Iraq to build new deep-water port
Previous work at the site of the Faw Port - FARS News Agency photo (CC BY-SA4 License)

Published Dec 30, 2020 4:22 PM by The Maritime Executive

Iraq’s long-delayed effort to develop the Grand Faw region near Basra into a new deep-water port is proceeding. South Korea’s Daewoo Engineering & Construction Company signed a contract worth $2.625 billion for the construction of the new port, container terminal, and access channel.

Proposed more than a decade ago, the plan called for the construction of a second port to expand capacity and relieve some of the pressures on the strategically located Umm Qsar port in southern Iraq. The Iraqi government had said it would fund the project, which was expected to cost more than $3 billion, from oil revenues. Internal problems in Iraq and the decline in oil prices stalled the plans for the port. Work had begun on the first of the breakwaters for the port, which was projected to have a capacity to handle 99 million tons of cargo annually, but the work did not proceed.
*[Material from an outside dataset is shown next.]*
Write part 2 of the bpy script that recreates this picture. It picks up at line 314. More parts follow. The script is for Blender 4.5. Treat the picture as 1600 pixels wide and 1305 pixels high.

Reuters is reporting that the South Korean construction company will undertake the first phase of the project that will include five berths and a container yard.  The project is expected to take four years and when completed should have a capacity of three million containers annually.

Daewoo will also carry out the work to create a new, deeper channel for the port, according to comments by Iraqi officials reported by Reuters. The plan for the port called for a deep-water channel to permit the largest containerships to use the port.

The port had become a point of contention as the negotiations dragged on with reports that a Chinese company had withdrawn and the South Korean’s had increased their price for the construction. Iraqi officials said that the United States was trying to block foreign companies instead wanting an American company to run the project.

An Italian company did the original feasibility studies calling for the construction of the new port. Beyond the port facilities, Iraq developed a broad scheme which also included power and desalination plants, steelworks, and other factories.